_TASK REQUIREMENTS_: Exactly retype the lines from the top of the data through the line containing "0.11)).build('label', M['label_green'], o)", leaving out every picture.

_DATA EXTRACT_:

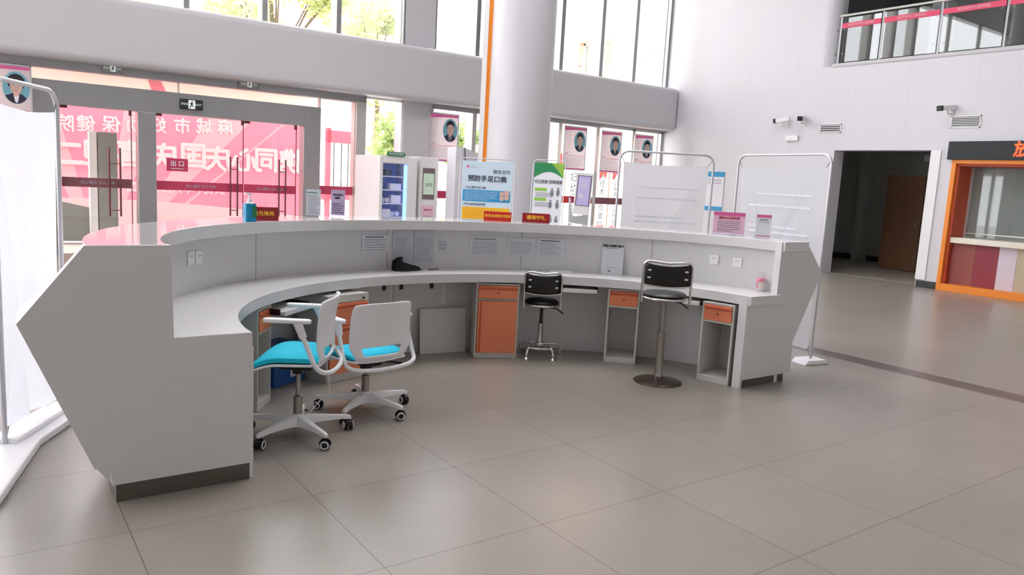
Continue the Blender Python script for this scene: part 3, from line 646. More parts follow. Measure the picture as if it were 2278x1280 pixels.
MB().box((-0.04, -0.01, 0.185), (0.018, 0.01, 0.197)).build('pump_head', M['wplastic'], o, bevel=0.003)
MB().box((0.004, -0.0275, 0.03), (0.038, -0.025, 0.11)).build('label', M['label_green'], o)

# ------------------------------------------------------------------ under-counter cabinets
def drawer_front(parent, x0, x1, z0, z1, lock=True, y=-0.018):
    d = MB().box((x0, y, z0), (x1, 0.0, z1)).build('drawer', M['orange'], parent, bevel=0.003)
    MB().box((x0+0.004, y-0.006, z1-0.035), (x1-0.004, y+0.001, z1-0.014)).build('grip_lip', M['orange_dark'], d, bevel=0.004)
    if lock: MB().lathe([(0.009, 0), (0.009, 0.008), (0.004, 0.009)], n=12, T=Matrix.Translation(((x0+x1)/2, y, (z0+z1)/2-0.005)) @ Matrix.Rotation(R(90), 4, 'X')).build('lock', M['brass'], d)
    return d
def cabinet_body(parent, w, dp, h, base=0.04, shelf=None, open_front=False):
    t = 0.016; b = MB()
    b.box((0, 0, 0), (t, dp, h)); b.box((w-t, 0, 0), (w, dp, h)); b.box((t, 0, h-t), (w-t, dp, h)); b.box((t, 0, 0.0), (w-t, dp, base)); b.box((t, dp-t, base), (w-t, dp, h-t))
    if shelf: b.box((t, 0, shelf), (w-t, dp-t, shelf+t))
    return b.build('carcass', M['cab'], parent, bevel=0.002)
a = math.degrees(math.atan2(3.56-3.722, 3.421-3.073))
o = thing('pedestal_cabinet', (3.073, 3.722, 0), a, 'grey cabinet with orange drawer over orange door under desk', 'cabinet')
cabinet_body(o, 0.384, 0.36, 0.665, 0.045, shelf=0.515)
drawer_front(o, 0.018, 0.366, 0.535, 0.647)
d = MB().box((0.018, -0.018, 0.048), (0.366, 0, 0.513)).build('door', M['orange'], o, bevel=0.003)
MB().box((0.035, -0.022, 0.055), (0.05, -0.017, 0.505)).build('door_groove', M['orange_dark'], d, bevel=0.002)
def cpu_cabinet(p0, p1, dp, label, h=0.665):
    w = math.dist(p0, p1); o = thing('computer_cabinet', (p0[0], p0[1], 0), math.degrees(math.atan2(p1[1]-p0[1], p1[0]-p0[0])), label, 'cabinet')
    cabinet_body(o, w, dp, h, 0.05, shelf=h-0.165); drawer_front(o, 0.018, w-0.018, h-0.148, h-0.018, y=-0.006); return o
cpu_cabinet((4.085, 3.138), (4.280, 2.936), 0.42, 'open grey cabinet with orange drawer between the two stools')
cpu_cabinet((4.415, 2.345), (4.485, 2.075), 0.38, 'open grey cabinet with orange drawer at right counter end')
cpu_cabinet((0.955, 2.985), (1.11, 3.20), 0.40, 'open grey cabinet with orange drawer behind the left office chair').rotation_euler
o = thing('drawer_cabinet', (1.600, 3.440, 0), 15.5, 'grey cabinet with stacked orange drawers behind office chairs', 'cabinet')
cabinet_body(o, 0.385, 0.36, 0.655, 0.06)
MB().box((0.016, -0.004, 0.60), (0.369, 0, 0.639)).build('top_rail', M['cab'], o)
MB().lathe([(0.009, 0), (0.009, 0.008)], n=12, T=Matrix.Translation((0.33, -0.004, 0.62)) @ Matrix.Rotation(R(90), 4, 'X')).build('lock', M['black'], o)
for z0, z1 in ((0.425, 0.595), (0.245, 0.420), (0.065, 0.240)): drawer_front(o, 0.018, 0.367, z0, z1, lock=False)
def tray(p0, p1, dp, z, label):
    w = math.dist(p0, p1); o = thing('keyboard_tray', (p0[0], p0[1], z), math.degrees(math.atan2(p1[1]-p0[1], p1[0]-p0[0])), label, 'keyboard tray')
    MB().box((0, 0, 0), (w, dp, 0.022)).build('shelf', M['cab'], o, bevel=0.002)
    MB().box((0, -0.012, -0.006), (w, 0, 0.028)).build('front_lip', M['wframe'], o, bevel=0.003)
    b = MB()
    for x in (-0.014, w): b.box((x, 0.02, 0), (x+0.014, dp, 0.04)); b.box((x, dp-0.05, 0.04), (x+0.014, dp-0.02, 0.68-z))
    b.build('slide_rail', M['black'], o)
tray((1.15, 3.08), (1.43, 3.33), 0.26, 0.605, 'grey sliding keyboard tray under the left part of desk')
tray((3.72, 3.33), (3.98, 3.17), 0.30, 0.625, 'grey keyboard tray behind the low stool')
tray((4.30, 2.66), (4.40, 2.37), 0.28, 0.625, 'grey keyboard tray behind the tall disc-based stool')
o = thing('storage_box', (1.22, 3.46, 0), 30, 'blue plastic box with white label under the left desk', 'box')
MB().box((0, 0, 0), (0.34, 0.26, 0.26)).build('box_body', M['boxblue'], o, bevel=0.01)
MB().box((-0.008, -0.008, 0.25), (0.348, 0.268, 0.285)).build('box_lid', M['boxblue'], o, bevel=0.006)
MB().box((0.17, -0.003, 0.05), (0.31, 0, 0.22)).build('label', M['paper'], o)
o = thing('access_board', (2.70, 4.02, 0), -9, 'loose pale board leaning on the panel under desk', 'board', tilt=-6)
MB().box((0, 0, 0), (0.44, 0.014, 0.40)).build('board', M['cab'], o, bevel=0.002)

# ------------------------------------------------------------------ office chairs
def office_chair(loc, rz, lift, base_rot, label):
    o = thing('office_chair', loc, rz, label, 'chair', 'office chairs with cyan seats')
    for k in range(5):
        T = Matrix.Rotation(R(base_rot-rz+72*k), 4, 'Z')
        b = MB(); xs = [(0.025, 0.030, 0.060, 0.125), (0.12, 0.024, 0.072, 0.115), (0.24, 0.017, 0.075, 0.102), (0.30, 0.015, 0.070, 0.096), (0.322, 0.012, 0.068, 0.088)]
        vs = []
        for x, w, z0, z1 in xs: vs += [(x, -w, z0), (x, w, z0), (x, w*0.7, z1), (x, -w*0.7, z1)]
        fs = [(4*i+j, 4*i+(j+1) % 4, 4*i+4+(j+1) % 4, 4*i+4+j) for i in range(4) for j in range(4)] + [(0, 1, 2, 3), (16, 17, 18, 19)]
        b.add([T @ Vector(v) for v in vs], fs); lg = b.build('leg', M['wplastic'], o, smooth=True, bevel=0.003)
        Tc = T @ Matrix.Translation((0.305, 0, 0)) @ Matrix.Rotation(R(50+37*k), 4, 'Z')
        b = MB(); b.lathe([(0.006, 0.045), (0.006, 0.075)], n=10, T=Tc)
        arc = [(0.034*math.cos(R(q)), 0.032+0.032*math.sin(R(q))) for q in range(-10, 191, 20)]
        b.prism(arc, -0.008, 0.008, 'xz', Tc)
        for s in (-1, 1): b.lathe([(0.027, -0.008), (0.029, 0), (0.027, 0.008)], n=20, T=Tc @ Matrix.Translation((0, s*0.017, 0.029)) @ Matrix.Rotation(R(90), 4, 'X'))
        cs = b.build('caster', M['black'], lg, smooth=True)
        for s in (-1, 1):
            r = MB(); r.tube([(0.021*math.cos(2*PI*q/20), 0, 0.021*math.sin(2*PI*q/20)) for q in range(20)], 0.0042, 6, closed=True)
            r.v = [tuple(Tc @ Matrix.Translation((0, s*0.0265, 0.029)) @ Vector(v)) for v in r.v]
            rr_ = r.build('wheel_ring', M['wplastic'], lg, smooth=True)
    MB().lathe([(0.035, 0.055), (0.042, 0.07), (0.04, 0.12), (0.03, 0.132)]).build('hub', M['wplastic'], o, smooth=True)
    hs = 0.38+lift
    MB().lathe([(0.026, 0.1), (0.026, min(0.24, hs-0.06)), (0.014, min(0.245, hs-0.055)), (0.014, hs)]).build('gas_lift', M['chrome_dull'], o, smooth=True)
    MB().box((-0.07, -0.09, hs-0.015), (0.07, 0.10, hs+0.03)).box((-0.03, -0.03, hs-0.05), (0.03, 0.03, hs)).build('mechanism', M['black'], o, bevel=0.01)
    MB().tube([(0.05, -0.02, hs), (0.16, -0.05, hs-0.01), (0.24, -0.06, hs-0.025)], [0.007, 0.007, 0.013], 8).build('lever', M['black'], o, smooth=True)
    # seat: shell + cushion (grid so that it can curve)
    def slab(w0, w1, d0, d1, z, th, crown, n=18, waterfall=0.0, soft=0.0):
        vs = []; 
        for j in range(n+1):
            v = j/n; y = d0+(d1-d0)*v
            for i in range(n+1):
                u = 2*i/n-1; sq = (1-0.16*abs(u)**6)
                edge = (1-0.10*(abs(2*v-1))**6); x = u*(w0+(w1-w0)*v)*edge
                zz = z+crown*(1-u**2*0.8)*(1-(2*v-1)**4*0.6)+0.012*u*u-waterfall*max(0, v-0.55)**2*6
                vs.append((x, y*1.0, zz))
        m_ = (n+1)**2; vs += [(x, y, zz-th) for x, y, zz in vs]
        if soft: vs = [(x, y, zz-soft*(abs(2*(q % (n+1))/n-1)**7+abs(2*(q//(n+1))/n-1)**7)) if q < m_ else (x*0.99, y, zz) for q, (x, y, zz) in enumerate(vs)]
        fs = []
        for j in range(n):
            for i in range(n):
                q = j*(n+1)+i; fs.append((q, q+1, q+n+2, q+n+1)); fs.append((m_+q, m_+q+n+1, m_+q+n+2, m_+q+1))
        for i in range(n):
            fs += [(i, m_+i, m_+i+1, i+1), (n*(n+1)+i, n*(n+1)+i+1, m_+n*(n+1)+i+1, m_+n*(n+1)+i), (i*(n+1), (i+1)*(n+1), m_+(i+1)*(n+1), m_+i*(n+1)), (i*(n+1)+n, m_+i*(n+1)+n, m_+(i+1)*(n+1)+n, (i+1)*(n+1)+n)]
        return MB().add(vs, fs)
    slab(0.215, 0.245, -0.165, 0.245, hs+0.045, 0.014, 0.0, waterfall=0.05).build('seat_shell', M['wplastic'], o, smooth=True, bevel=0.004)
    slab(0.205, 0.235, -0.155, 0.235, hs+0.088, 0.042, 0.024, waterfall=0.05, soft=0.016).build('seat_cushion', M['cyan'], o, smooth=True, bevel=0.012, seg=3)
    # backrest with a slot above the seat
    nu, nv = 18, 22; vs = []; keep = []
    def bp(u, v):
        w = 0.165+0.075*min(1, v*3.2) if v < 0.3 else 0.236-0.018*(v-0.3)
        z = hs+0.03+0.40*v
        y = -0.235-0.03*math.sin(min(1, v/0.35)*PI/2)+0.035*math.sin((v-0.3)*PI/1.2) if v > 0 else -0.2
        y = -0.195-0.03*v+0.022*math.sin(v*PI)+0.05*u*u*(0.4+0.6*v)
        if v < 0.12: y += (0.12-v)*0.5
        cr = 1-0.06*max(0, (v-0.9)/0.1)**2
        return (u*w*cr, y, z-0.012*(abs(u)**4)*(1 if v > 0.9 else 0))
    for j in range(nv+1):
        for i in range(nu+1): vs.append(bp(2*i/nu-1, j/nv))
    fs = []
    for j in range(nv):
        for i in range(nu):
            u = (i+0.5)/nu*2-1; v = (j+0.5)/nv
            if abs(u) < 0.72 and 0.14 < v < 0.27: continue
            q = j*(nu+1)+i; fs.append((q, q+1, q+nu+2, q+nu+1))
    bo = MB().add(vs, fs).build('backrest', M['wplastic'], o, smooth=True)
    so = bo.modifiers.new('solid', 'SOLIDIFY'); so.thickness = 0.014; so.offset = 0
    sb = bo.modifiers.new('sub', 'SUBSURF'); sb.levels = 1; sb.render_levels = 1
    # arms
    za = hs+0.305
    loop = [(-0.255, -0.055, za-0.02), (-0.262, -0.10, za-0.12), (-0.264, -0.15, hs+0.07), (-0.25, -0.185, hs+0.03), (-0.19, -0.215, hs+0.012), (-0.09, -0.23, hs+0.004), (0, -0.233, hs+0.002)]
    loop += [(-x, y, z) for x, y, z in reversed(loop[:-1])]
    MB().tube(smooth_path(loop), 0.014, 10).build('arm_frame', M['wplastic'], o, smooth=True)
    for s in (-1, 1):
        ar = MB().tube([(s*0.255, -0.05, za), (s*0.259, -0.085, za-0.085)], [0.026, 0.021], 12).build('arm_sleeve', M['wplastic'], o, smooth=True)
        pad = [(x*0.5+s*0.255, y) for x, y in rrect(-0.06, 0.06, -0.125, 0.135, 0.045)]
        MB().prism(pad, za-0.004, za+0.018, 'xy').build('armrest', M['wplastic'], o, smooth=True, bevel=0.006)
    return o
office_chair((1.035, 2.465, 0), 147-90, 0.045, -80, 'white office chair with cyan seat facing left, next to the counter end')
office_chair((1.59, 2.735, 0), 99-90, -0.05, -67, 'white office chair with cyan seat seen from behind, lowered beside its twin')
b = MB(); b.tube([(1.30, 2.66, 0.30), (1.31, 2.65, 0.2), (1.24, 2.66, 0.12), (1.18, 2.70, 0.03)], 0.004, 8)
tag(b.build('loose_cable', M['wplastic'], smooth=True), 'thin white cable hanging between the office chairs', 'cable')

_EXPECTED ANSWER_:
Continue the Blender Python script for this scene: part 3, from line 646. More parts follow. Measure the picture as if it were 2278x1280 pixels.
MB().box((-0.04, -0.01, 0.185), (0.018, 0.01, 0.197)).build('pump_head', M['wplastic'], o, bevel=0.003)
MB().box((0.004, -0.0275, 0.03), (0.038, -0.025, 0.11)).build('label', M['label_green'], o)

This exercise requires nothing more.